Ramprakash has proved to the world in domestic cricket that he is a highly talented batsmen since those days, last season his in the County Championship he scored a healthy 2211 runs at an average of 105.28 in to help Surrey to promotion. If any critics were citing the difference in standards between second and first divisions in the Championship and the value of runs in each, he has started this season with 676 runs at 135.2 in five matches.

By plundering county attacks to all corners of the country, is Ramprakash making one final claim for a Test berth? He has said recently that he is not thinking of playing for England and most who mention his name in selection discussions do so with a despairing air of hope rather than any real expectations.

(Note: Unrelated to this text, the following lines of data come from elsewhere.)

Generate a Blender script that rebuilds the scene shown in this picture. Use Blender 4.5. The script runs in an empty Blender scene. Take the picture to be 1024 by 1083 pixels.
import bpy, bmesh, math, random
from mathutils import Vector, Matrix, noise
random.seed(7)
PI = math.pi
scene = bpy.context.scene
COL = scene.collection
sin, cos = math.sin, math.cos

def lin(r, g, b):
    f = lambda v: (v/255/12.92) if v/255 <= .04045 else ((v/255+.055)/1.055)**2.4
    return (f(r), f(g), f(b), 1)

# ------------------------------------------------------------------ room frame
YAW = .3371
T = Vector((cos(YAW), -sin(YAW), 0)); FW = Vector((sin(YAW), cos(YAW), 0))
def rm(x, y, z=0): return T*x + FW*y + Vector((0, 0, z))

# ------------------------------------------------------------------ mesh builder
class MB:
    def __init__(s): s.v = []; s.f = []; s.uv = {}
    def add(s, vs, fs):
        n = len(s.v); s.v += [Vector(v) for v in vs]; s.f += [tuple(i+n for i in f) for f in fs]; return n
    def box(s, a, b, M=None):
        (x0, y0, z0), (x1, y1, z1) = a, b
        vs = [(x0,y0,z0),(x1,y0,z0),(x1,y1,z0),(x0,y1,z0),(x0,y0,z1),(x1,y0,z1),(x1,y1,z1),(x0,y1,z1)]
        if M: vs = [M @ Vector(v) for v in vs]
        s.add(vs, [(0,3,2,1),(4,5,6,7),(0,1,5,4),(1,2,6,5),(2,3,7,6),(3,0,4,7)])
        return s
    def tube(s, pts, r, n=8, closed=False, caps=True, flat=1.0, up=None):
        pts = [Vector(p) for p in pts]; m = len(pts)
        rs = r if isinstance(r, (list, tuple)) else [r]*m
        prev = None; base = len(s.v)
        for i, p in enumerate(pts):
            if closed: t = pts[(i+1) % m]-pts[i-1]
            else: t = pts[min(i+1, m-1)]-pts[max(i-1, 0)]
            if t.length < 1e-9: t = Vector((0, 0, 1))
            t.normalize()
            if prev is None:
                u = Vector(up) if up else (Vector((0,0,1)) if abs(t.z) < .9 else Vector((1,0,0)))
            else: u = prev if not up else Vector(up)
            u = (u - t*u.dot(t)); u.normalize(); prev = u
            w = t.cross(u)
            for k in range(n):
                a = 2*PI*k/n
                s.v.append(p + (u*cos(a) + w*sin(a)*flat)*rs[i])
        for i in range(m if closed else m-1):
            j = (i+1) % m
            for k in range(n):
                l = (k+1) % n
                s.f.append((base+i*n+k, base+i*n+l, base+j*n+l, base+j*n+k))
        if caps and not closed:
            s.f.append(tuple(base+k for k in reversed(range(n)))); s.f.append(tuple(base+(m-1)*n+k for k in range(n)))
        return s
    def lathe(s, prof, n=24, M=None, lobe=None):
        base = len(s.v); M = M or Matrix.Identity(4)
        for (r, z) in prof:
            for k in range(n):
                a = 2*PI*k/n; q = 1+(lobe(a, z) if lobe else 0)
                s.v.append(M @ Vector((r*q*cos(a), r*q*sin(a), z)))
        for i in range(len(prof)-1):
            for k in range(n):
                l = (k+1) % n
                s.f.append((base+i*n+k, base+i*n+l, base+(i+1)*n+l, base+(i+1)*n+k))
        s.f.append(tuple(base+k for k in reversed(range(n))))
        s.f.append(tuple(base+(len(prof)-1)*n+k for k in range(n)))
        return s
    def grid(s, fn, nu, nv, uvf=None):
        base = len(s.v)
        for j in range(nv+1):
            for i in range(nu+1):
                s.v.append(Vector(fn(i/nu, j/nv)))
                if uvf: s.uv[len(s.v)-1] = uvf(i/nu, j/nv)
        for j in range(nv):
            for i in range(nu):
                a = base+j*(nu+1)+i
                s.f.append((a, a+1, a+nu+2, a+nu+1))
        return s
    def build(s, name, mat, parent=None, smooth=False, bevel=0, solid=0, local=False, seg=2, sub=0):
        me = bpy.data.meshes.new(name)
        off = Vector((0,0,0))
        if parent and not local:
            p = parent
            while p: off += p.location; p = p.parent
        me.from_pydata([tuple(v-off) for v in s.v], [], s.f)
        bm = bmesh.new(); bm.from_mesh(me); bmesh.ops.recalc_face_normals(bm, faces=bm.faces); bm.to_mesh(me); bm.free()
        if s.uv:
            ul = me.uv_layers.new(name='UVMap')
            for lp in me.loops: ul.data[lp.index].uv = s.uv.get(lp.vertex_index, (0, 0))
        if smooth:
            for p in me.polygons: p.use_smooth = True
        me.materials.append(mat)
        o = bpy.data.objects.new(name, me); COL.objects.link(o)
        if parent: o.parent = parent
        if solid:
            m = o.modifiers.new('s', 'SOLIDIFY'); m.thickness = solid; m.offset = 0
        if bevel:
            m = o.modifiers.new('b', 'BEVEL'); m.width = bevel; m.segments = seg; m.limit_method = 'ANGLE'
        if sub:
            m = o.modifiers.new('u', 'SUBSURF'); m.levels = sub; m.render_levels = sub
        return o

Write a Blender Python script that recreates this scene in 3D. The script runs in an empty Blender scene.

Not only that, with 6 of England’s batsmen providing 7 centuries in the first 6 days of Test cricket this season he would be relying on injuries to be able to force his way into the team.

Many have written off Ramprakash’s chances of a revival of a Test career as unimaginable given how late on his career is but has the new coach brought the Surrey batsman a new lifeline? A week ago none would have expected Ryan Sidebottom to be playing his second Test match at the moment. I must admit that even once he was admitted into the squad I was completely confident he would not gain a place ahead of James Anderson but Peter Moores and the selectors have shown that they have the courage of their convictions to go against the popular opinions and pick a left field candidate.

Mark Ramprakash is still one of the best batsmen in England and even though he had a relative failure at Test level, the fact that Kevin Pietersen overtook his Test run tally today shows a lot about the ability of England’s new hero and that he has the temperament to boot.

The aura surrounding English cricket these days may be a lot different compared to what Ramprakash was thrust into but he has still scored his runs through some difficult times, in some of the hardest places to play cricket: India with a squad vastly hampered by injury; Australia in a series where his team was floundering badly and Pakistan with the hopes of a nation still behind him and suffering with an Ashes hangover.

That he has coped with this and actually improved his game shows a lot of promise for the future of English cricket. That Mark Ramprakash has found a way to stay true to his game and not drift off the circuit like Chris Schofield did after being thrust into Test cricket too soon and being dumped after two wicketless Tests can give English supporters even more solace that there is enough batting in England to step up to the plate should it be needed.

When Kevin Pietersen pushed that Dwayne Bravo delivery to extra cover today to take his 2351st run in Test cricket he overtook one of English cricket’s greats who never managed to live up to his potential on the big stage and carried along on his own way on the path to greatness.